Come si fa a scoprire luoghi e salite nascoste?

Con le conoscenze, i contatti umani, la presenza sul territorio e la collaborazione con quei fenomeni delle società locali, che sono un tramite fondamentale con i territori. Senza di loro il Giro non esisterebbe. E così ti portano a vedere salite sconosciute o posti incantevoli. Qualche volta ho dovuto dire di no per la sicurezza, tipo la discesa dal Gavia, terribile. La sicurezza prima di tutto. Quando aspetti di sapere se tutti i corridori sono arrivati in fondo, è un momento emotivamente faticoso.

Un momento emozionante?

Beh, l’incontro della corsa con il Papa, il passaggio dai giardini Vaticani. O la partenza da Gerusalemme.

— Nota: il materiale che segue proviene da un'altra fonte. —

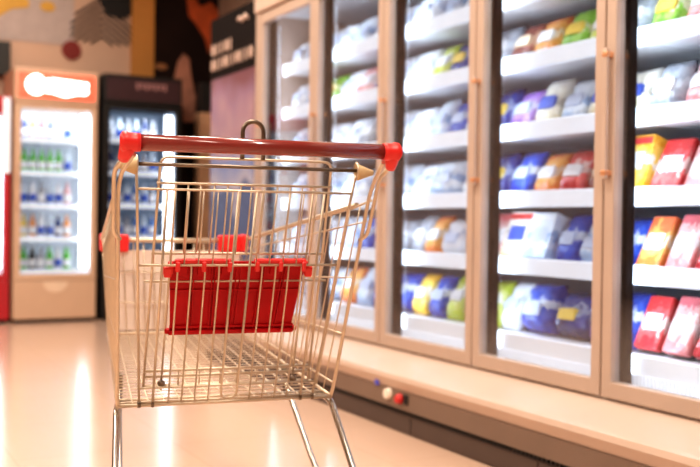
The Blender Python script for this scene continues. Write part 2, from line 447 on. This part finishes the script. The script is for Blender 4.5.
# ------------------------------------------------------------------ frozen goods
def pouch_mesh(w, h, t):
    """pillow pouch with crimped seams, front towards -x"""
    bm = bmesh.new(); nu, nv = 8, 10; grid = {}
    for side in (-1, 1):
        for i in range(nu+1):
            for j in range(nv+1):
                u, v = -1+2*i/nu, j/nv
                edge = min(1, (1-abs(u))*3.2)*min(1, min(v*1.02, (1-v))*5.0)
                bulge = (edge**.6)*t/2*(1.15-.5*v)
                pin = 1-.06*(1-abs(2*v-1))
                wr = .004*math.sin(9*u+13*v+side)*edge
                if (i in (0, nu) or j in (0, nv)) and side == 1: continue
                grid[(side, i, j)] = bm.verts.new((side*(bulge)+wr, u*w/2*pin, v*h))
    def g(s_, i, j): return grid.get((s_, i, j)) or grid[(-1, i, j)]
    for side in (-1, 1):
        for i in range(nu):
            for j in range(nv):
                q_ = [g(side,i,j), g(side,i+1,j), g(side,i+1,j+1), g(side,i,j+1)]
                f_ = bm.faces.new(q_); f_.smooth = True
    bmesh.ops.recalc_face_normals(bm, faces=bm.faces[:])
    return bm
PK = {}
WHT, CRM = (.85,.86,.88), (.85,.78,.6)
PAL = {
 'blue':   [(.02,.05,.36),(.03,.10,.55),(.70,.76,.85),(.02,.06,.42)],
 'navy':   [(.012,.02,.12),(.02,.04,.25),(.3,.35,.5),(.012,.02,.14)],
 'pale blue': [(.45,.58,.78),(.75,.82,.9),(.3,.45,.7),(.8,.85,.9)],
 'white':  [(.8,.82,.86),(.86,.87,.9),(.55,.6,.72),(.86,.86,.88)],
 'cream':  [(.8,.7,.45),(.85,.8,.65),(.55,.5,.4),(.85,.8,.7)],
 'red':    [(.55,.03,.04),(.70,.10,.10),(.8,.55,.5),(.6,.04,.04)],
 'pink':   [(.75,.25,.25),(.8,.45,.42),(.85,.75,.72),(.7,.16,.18)],
 'orange': [(.8,.22,.05),(.82,.40,.10),(.85,.7,.5),(.75,.16,.05)],
 'yellow': [(.85,.50,.04),(.86,.62,.12),(.85,.82,.7),(.8,.42,.04)],
 'green':  [(.16,.42,.04),(.30,.60,.08),(.75,.8,.5),(.2,.5,.05)],
 'brown':  [(.10,.03,.03),(.25,.07,.05),(.5,.3,.2),(.12,.035,.03)],
 'grey':   [(.28,.3,.34),(.4,.42,.46),(.6,.62,.66),(.3,.32,.36)],
 'purple': [(.25,.12,.45),(.42,.25,.6),(.75,.7,.82),(.3,.14,.5)],
 'lime':   [(.55,.65,.05),(.7,.75,.2),(.85,.87,.7),(.5,.6,.05)],
 'dark':   [(.02,.02,.025),(.05,.05,.06),(.15,.15,.17),(.02,.02,.03)],
}
PMATS = {k: print_mat(k+' printed wrap', [v[0], v[1], v[2], v[1], v[3]], i*1.3, .2) for i, (k, v) in enumerate(PAL.items())}
LAB = {'pale': mat('pale blue label', (.55,.62,.78), .4), 'cream': mat('cream label', (.75,.6,.42), .4), 'white': mat('white label', (.85,.85,.86), .4), 'yellow': mat('yellow label', (.85,.6,.08), .4), 'blue': mat('blue label', (.04,.1,.5), .4),
       'red': mat('red label', (.65,.05,.05), .4)}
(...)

Lei ha portato il Giro a partire da l’estero.

Necessario, perché il ciclismo ha un giro di affari ancora molto inferiore ad altri sport di questo livello. Basta guardare i diritti tv. Andava esportato.

Il Lombardia.

A proposito di sicurezza. La mia versione preferita era quella con la Civiglio in discesa, ma era un po’ estrema. Però il Lombardia, sia l’arrivo a Bergamo che quello a Como, è bellissimo.

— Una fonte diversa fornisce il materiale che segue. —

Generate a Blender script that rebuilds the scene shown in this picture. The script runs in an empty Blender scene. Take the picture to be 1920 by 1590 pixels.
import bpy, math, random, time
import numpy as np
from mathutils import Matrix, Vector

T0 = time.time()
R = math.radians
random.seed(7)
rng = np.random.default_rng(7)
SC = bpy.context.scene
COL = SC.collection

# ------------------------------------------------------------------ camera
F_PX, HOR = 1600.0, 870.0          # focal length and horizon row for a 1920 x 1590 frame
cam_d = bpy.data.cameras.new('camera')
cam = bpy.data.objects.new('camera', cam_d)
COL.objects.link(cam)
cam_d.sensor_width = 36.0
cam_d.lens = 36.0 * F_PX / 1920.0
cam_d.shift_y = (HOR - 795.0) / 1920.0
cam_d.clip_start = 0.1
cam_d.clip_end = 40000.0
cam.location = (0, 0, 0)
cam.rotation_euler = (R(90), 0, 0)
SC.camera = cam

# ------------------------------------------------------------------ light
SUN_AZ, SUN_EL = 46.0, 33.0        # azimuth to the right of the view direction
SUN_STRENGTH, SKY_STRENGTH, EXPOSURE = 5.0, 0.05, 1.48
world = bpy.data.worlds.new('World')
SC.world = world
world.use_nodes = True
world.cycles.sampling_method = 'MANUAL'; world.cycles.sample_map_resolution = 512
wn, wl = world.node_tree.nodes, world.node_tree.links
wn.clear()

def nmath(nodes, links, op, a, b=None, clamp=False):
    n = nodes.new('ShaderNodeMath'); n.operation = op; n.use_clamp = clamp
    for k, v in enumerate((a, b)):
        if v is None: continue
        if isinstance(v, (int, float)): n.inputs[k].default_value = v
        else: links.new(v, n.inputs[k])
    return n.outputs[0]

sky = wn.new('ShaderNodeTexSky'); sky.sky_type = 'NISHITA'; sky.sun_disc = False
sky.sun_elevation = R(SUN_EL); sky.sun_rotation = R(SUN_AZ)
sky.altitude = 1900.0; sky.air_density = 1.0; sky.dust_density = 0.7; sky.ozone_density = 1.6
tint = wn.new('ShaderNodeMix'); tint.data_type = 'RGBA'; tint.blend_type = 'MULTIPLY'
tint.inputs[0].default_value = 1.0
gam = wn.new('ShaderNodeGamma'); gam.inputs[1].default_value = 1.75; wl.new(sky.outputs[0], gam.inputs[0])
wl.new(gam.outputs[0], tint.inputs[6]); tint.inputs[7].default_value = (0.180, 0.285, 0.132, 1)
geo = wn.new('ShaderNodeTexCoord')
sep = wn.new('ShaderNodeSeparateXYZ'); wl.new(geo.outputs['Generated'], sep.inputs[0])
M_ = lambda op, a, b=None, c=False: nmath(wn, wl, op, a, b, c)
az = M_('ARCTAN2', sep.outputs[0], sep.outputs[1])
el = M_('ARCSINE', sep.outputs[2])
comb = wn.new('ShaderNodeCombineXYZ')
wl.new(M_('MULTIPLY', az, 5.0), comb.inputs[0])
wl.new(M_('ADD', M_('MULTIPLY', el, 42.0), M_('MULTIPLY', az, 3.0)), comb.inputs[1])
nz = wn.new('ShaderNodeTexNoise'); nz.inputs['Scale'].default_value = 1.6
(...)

Se non fosse caduto uno dello spessore di Evenepoel, si sarebbe cancellata ugualmente la discesa di Nesso?

Beh, certo la caduta di Remco ha fatto scalpore, per i modi e la gravità, perché era lui. Ma era una discesa sotto esame da tempo, c ’erano state cadute violente anche prima.

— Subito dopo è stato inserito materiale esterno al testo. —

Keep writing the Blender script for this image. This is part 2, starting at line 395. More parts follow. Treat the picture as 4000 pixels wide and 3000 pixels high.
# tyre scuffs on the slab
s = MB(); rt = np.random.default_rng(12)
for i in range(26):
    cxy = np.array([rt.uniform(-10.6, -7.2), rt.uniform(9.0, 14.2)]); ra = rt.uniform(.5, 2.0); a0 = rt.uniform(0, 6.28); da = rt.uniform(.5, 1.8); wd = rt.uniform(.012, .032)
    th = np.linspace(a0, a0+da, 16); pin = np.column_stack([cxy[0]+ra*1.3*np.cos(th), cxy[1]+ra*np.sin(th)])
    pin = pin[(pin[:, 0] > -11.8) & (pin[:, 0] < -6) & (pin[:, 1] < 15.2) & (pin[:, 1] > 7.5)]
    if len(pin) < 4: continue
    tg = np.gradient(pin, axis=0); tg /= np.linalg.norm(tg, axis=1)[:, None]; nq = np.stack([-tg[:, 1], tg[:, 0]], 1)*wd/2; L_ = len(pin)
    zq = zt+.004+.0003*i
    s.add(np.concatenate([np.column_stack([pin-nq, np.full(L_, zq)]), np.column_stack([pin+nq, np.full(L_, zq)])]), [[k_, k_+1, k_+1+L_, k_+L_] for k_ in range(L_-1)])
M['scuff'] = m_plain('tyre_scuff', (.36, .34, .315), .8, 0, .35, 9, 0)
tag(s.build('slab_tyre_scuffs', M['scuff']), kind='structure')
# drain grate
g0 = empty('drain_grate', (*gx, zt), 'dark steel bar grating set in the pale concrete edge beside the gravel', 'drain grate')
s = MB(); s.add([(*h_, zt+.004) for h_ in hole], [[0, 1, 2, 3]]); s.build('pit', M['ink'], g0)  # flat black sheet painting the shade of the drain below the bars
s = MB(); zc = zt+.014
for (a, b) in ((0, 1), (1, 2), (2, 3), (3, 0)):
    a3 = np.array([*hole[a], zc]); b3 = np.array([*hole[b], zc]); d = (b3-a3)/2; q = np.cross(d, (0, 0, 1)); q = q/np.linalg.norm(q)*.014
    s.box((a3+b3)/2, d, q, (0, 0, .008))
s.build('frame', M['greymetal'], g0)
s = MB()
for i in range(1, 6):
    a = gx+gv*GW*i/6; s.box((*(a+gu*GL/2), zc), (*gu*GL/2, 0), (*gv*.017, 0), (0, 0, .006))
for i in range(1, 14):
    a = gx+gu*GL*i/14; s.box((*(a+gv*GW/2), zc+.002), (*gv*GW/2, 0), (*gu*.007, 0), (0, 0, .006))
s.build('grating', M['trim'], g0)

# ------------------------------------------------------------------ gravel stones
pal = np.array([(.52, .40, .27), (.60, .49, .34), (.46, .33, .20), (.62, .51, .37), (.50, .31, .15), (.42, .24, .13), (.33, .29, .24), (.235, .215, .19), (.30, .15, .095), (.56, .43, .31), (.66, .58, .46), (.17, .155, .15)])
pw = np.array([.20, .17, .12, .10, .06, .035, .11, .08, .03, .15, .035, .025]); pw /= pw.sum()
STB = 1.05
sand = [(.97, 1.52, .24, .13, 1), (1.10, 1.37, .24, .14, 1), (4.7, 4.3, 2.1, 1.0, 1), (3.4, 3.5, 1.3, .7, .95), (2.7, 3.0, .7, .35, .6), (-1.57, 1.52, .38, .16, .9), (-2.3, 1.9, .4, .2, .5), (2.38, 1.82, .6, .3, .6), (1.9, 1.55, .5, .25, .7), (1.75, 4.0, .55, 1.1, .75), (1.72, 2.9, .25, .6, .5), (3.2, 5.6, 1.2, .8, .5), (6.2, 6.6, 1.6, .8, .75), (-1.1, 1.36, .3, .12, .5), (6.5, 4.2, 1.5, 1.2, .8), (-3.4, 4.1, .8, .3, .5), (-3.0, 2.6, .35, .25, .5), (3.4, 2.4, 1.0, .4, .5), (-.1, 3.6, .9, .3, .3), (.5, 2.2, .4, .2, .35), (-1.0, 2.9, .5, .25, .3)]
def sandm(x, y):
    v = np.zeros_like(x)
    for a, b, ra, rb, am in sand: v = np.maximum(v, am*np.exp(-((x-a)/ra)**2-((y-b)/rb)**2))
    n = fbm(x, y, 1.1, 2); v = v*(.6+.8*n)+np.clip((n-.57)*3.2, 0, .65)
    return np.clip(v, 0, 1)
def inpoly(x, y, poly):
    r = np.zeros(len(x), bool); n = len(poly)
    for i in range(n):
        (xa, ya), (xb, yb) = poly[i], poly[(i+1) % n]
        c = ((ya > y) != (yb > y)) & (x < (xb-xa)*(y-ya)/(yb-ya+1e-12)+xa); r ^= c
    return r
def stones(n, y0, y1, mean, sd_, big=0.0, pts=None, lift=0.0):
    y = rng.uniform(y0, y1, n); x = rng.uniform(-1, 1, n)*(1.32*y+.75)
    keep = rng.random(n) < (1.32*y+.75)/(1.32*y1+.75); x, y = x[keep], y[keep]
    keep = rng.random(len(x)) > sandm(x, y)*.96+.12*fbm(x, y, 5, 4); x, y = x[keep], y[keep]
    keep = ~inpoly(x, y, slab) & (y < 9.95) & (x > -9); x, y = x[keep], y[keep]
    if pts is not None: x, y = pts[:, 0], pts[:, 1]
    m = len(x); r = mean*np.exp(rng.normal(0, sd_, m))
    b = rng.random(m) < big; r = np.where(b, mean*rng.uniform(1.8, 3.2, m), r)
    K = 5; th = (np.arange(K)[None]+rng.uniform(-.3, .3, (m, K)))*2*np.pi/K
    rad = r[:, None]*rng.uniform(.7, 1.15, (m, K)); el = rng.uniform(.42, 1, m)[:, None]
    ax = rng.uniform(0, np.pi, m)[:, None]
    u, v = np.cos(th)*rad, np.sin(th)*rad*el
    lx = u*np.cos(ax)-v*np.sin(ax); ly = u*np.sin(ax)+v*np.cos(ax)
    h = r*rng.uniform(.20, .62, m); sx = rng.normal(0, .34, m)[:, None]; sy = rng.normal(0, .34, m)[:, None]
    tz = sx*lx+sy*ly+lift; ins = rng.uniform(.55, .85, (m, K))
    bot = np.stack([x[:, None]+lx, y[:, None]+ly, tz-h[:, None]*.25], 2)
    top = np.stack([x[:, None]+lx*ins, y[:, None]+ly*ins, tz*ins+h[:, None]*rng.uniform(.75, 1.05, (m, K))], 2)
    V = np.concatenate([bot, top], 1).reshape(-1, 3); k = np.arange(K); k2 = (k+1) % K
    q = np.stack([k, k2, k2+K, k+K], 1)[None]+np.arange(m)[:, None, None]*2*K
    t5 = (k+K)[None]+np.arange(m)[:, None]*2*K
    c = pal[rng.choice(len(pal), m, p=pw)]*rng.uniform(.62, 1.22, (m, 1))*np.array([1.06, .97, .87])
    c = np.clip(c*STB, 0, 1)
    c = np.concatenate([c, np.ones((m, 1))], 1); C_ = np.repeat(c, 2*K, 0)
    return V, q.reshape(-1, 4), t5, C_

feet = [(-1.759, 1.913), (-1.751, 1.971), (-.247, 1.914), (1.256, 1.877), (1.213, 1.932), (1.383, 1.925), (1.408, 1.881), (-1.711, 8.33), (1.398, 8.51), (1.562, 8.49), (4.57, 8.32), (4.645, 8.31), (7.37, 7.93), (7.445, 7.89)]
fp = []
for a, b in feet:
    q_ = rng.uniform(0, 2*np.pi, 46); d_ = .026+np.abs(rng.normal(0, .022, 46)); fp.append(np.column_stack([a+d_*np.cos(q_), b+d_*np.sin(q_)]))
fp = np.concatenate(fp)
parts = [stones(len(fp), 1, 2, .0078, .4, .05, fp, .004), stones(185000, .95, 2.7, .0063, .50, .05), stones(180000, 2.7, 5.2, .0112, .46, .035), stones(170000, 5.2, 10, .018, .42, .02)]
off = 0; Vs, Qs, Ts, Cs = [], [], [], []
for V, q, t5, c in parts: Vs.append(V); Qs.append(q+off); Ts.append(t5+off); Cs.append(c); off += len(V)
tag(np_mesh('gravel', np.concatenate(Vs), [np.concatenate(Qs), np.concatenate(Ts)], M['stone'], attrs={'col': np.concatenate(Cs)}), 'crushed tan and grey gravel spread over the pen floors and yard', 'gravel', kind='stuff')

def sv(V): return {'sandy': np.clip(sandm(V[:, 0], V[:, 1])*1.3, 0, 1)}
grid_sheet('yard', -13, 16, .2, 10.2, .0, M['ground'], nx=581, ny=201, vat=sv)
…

Lei con Como ha dovuto anche battagliare. Cosa pensa del rapporto tra questa città e la corsa?

Io dico una cosa: quando mi capita, in qualsiasi posto, di sentire gente che chiede che corsa passa di lì magari due giorni dopo, significa che il territorio non ha fatto abbastanza. Avere una corsa come il Lombardia non è solo firmare il contratto, ma serve un lavoro per valorizzare l’evento sul territorio. In questo, Como fa ancora un po’ fatica. A livello istituzionale deve innamorarsi di più dell’evento, e sono aspetti che ho vissuto con tutte le amministrazioni con cui ho avuto a che fare.

Corridore preferito?

Forse vi stupirò, ma dico Michele Bartoli per la maniera di stare in sella. Bellissimo da vedere.

Ci vediamo al Lombardia?

Sarò più rilassato. Magari vado al pasta party di Cento Cantù alla Gran Fondo.